Because if I have a webasm application, and my own domain, what benefits does dfinity offer over hosting it wherever the hell I please9?

Are you planning to eat your own dogfood?

$ host dfinity.org
dfinity.org has address
dfinity.org has address
dfinity.org has IPv6 address 2606:4700::6811:df14
dfinity.org has IPv6 address 2606:4700::6811:e014
dfinity.org mail is handled by 10 alt4.aspmx.l.google.com.
dfinity.org mail is handled by 10 alt3.aspmx.l.google.com.
dfinity.org mail is handled by 5 alt1.aspmx.l.google.com.
dfinity.org mail is handled by 1 aspmx.l.google.com.
dfinity.org mail is handled by 5 alt2.aspmx.l.google.com.

$ whois | grep NetName

$ whois | grep NetName

$ whois 2606:4700::6811:df14 | grep NetName

Enough said.

Closing words

I’ve spent limited time trying to understand dfinity, so I might be very wrong… but so far: it’s either a solution looking for a problem, or the wrong solution for some existing one.

It almost seems as if it was a startup riding the blockchain hype train.

I would be more than happy to be proven wrong, though.

  1. I mean, 5-6 thousand concurrent viewers isn’t bad, actually.

  2. That can’t be explained by dfinity’s docs.

  3. Yes, they demoed a chat app; Urbit people would be proud. Even though they bested them by also demoing a TikTok clone. [Although to be fair, there was NO mention of end to end encryption. A foreshadowing?]

  4. Something you know (password), something you have (security key).

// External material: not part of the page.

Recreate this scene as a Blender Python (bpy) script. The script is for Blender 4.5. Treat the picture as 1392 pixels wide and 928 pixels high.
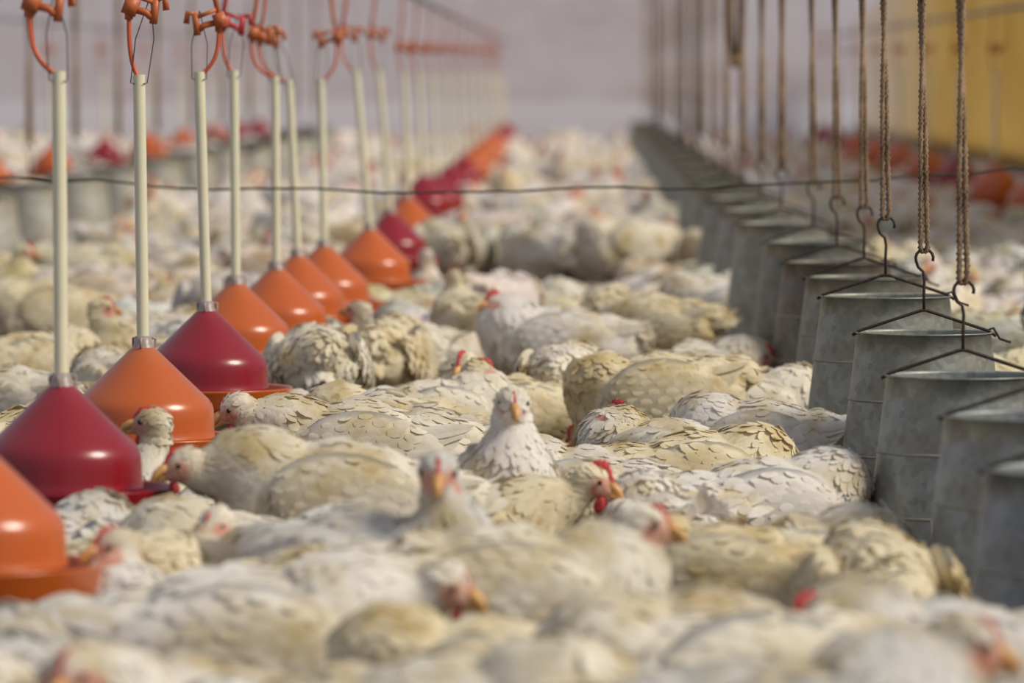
import bpy, bmesh, math, random
import numpy as np
from mathutils import Vector, Matrix

for o in list(bpy.data.objects):
    bpy.data.objects.remove(o)
SC = bpy.context.scene
COL = SC.collection
PI = math.pi

# ---------------------------------------------------------------- camera, world, light
F = 7733.0                      # focal length in pixels of a 1392 px wide frame (200 mm lens)
H = 1.0                         # camera height
HORIZON = 100.0
TH = math.atan((464 - HORIZON) / F)
cd = bpy.data.cameras.new('camera')
cam = bpy.data.objects.new('camera', cd)
COL.objects.link(cam)
cam.location = (0, 0, H)
cam.rotation_euler = (PI / 2 - TH, 0, 0)
cd.sensor_width = 36
cd.lens = F / 1392 * 36
cd.clip_end = 400
cd.dof.use_dof = True
cd.dof.focus_distance = 12.25
cd.dof.aperture_fstop = 4.3
SC.camera = cam

w = bpy.data.worlds.new('overcast_sky')
SC.world = w
w.use_nodes = True
bg = w.node_tree.nodes['Background']
bg.inputs[0].default_value = (0.80, 0.85, 1.0, 1)
bg.inputs[1].default_value = 0.40
sl = bpy.data.lights.new('daylight', 'SUN')
sl.energy = 3.1
sl.angle = math.radians(20)
sl.color = (1.0, 0.93, 0.80)
so = bpy.data.objects.new('daylight', sl)
COL.objects.link(so)
so.rotation_euler = Vector((-0.80, 0.30, -0.72)).to_track_quat('-Z', 'Y').to_euler()
SC.view_settings.view_transform = 'Standard'
SC.view_settings.look = 'None'
SC.view_settings.exposure = 0.0
SC.view_settings.gamma = 1
SC.view_settings.use_curve_mapping = False


def G(x, s, z):
    """Point seen at image column x, of height z, whose depth has the scale s pixels per metre."""
    d = F / s
    u = (z - H + d * math.sin(TH)) / math.cos(TH)
    return Vector(((x - 696) / s, d * math.cos(TH) + u * math.sin(TH), z))


def GD(x, d, z=0):
    return G(x, F / d, z)


# ---------------------------------------------------------------- materials
def nt(name):
    m = bpy.data.materials.new(name)
    m.use_nodes = True
    t = m.node_tree
    return m, t, t.nodes['Principled BSDF']


def N(t, typ, **kw):
    n = t.nodes.new(typ)
    for k, v in kw.items():
        setattr(n, k, v)
    return n


def ramp(t, fac, stops):
    r = N(t, 'ShaderNodeValToRGB')
    while len(r.color_ramp.elements) < len(stops):
        r.color_ramp.elements.new(0.5)
    for e, (p, c) in zip(r.color_ramp.elements, stops):
        e.position = p
        e.color = (*c, 1)
    t.links.new(fac, r.inputs[0])
    return r.outputs[0]


def mixc(t, fac, a, b, mode='MIX'):
    n = N(t, 'ShaderNodeMix', data_type='RGBA', blend_type=mode)
    for idx, v in ((0, fac), (6, a), (7, b)):
        if isinstance(v, (int, float)):
            n.inputs[idx].default_value = v
        elif isinstance(v, tuple):
            n.inputs[idx].default_value = (*v, 1)
        else:
            t.links.new(v, n.inputs[idx])
    return n.outputs[2]


def noise(t, vec, scale, detail=3, rough=0.55):
    n = N(t, 'ShaderNodeTexNoise')
    n.inputs['Scale'].default_value = scale
    n.inputs['Detail'].default_value = detail
    n.inputs['Roughness'].default_value = rough
    if vec is not None:
        t.links.new(vec, n.inputs['Vector'])
    return n.outputs[0]


def bump(t, b, h, strength, dist=0.01):
    n = N(t, 'ShaderNodeBump')
    n.inputs['Strength'].default_value = strength
    n.inputs['Distance'].default_value = dist
    t.links.new(h, n.inputs['Height'])
    t.links.new(n.outputs[0], b.inputs['Normal'])


def plain(name, col, rough=0.5, metal=0.0, var=0.25, scale=30, bmp=0.0, coat=0.0, spec=0.5):
    m, t, b = nt(name)
    tc = N(t, 'ShaderNodeTexCoord')
    f = noise(t, tc.outputs['Object'], scale)
    dark = tuple(c * (1 - var) for c in col)
    t.links.new(ramp(t, f, [(0.3, dark), (0.7, col)]), b.inputs['Base Color'])
    b.inputs['Roughness'].default_value = rough
    b.inputs['Metallic'].default_value = metal
    b.inputs['Coat Weight'].default_value = coat
    b.inputs['Specular IOR Level'].default_value = spec
    if bmp:
        bump(t, b, f, bmp)
    return m


WHITE = (0.93, 0.88, 0.78)
STAIN = (0.64, 0.50, 0.24)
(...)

  5. ic0.app, ic1.app, dfinity.network

  6. And I am uncertain who that someone (who has unilateral admin access to the entire network) would be.

  7. Unfortunately the link to “key concepts” on dfinity’s website doesn’t lead to anywhere that would explain in detail this magical ability.

  8. Which is unsettling to think of, in light of Ethereum’s gas prices fiasco.

  9. For example a conventional colo facility. Or heroku. Or GCP. Not to mention that the conventional hostings clearly state their price upfront.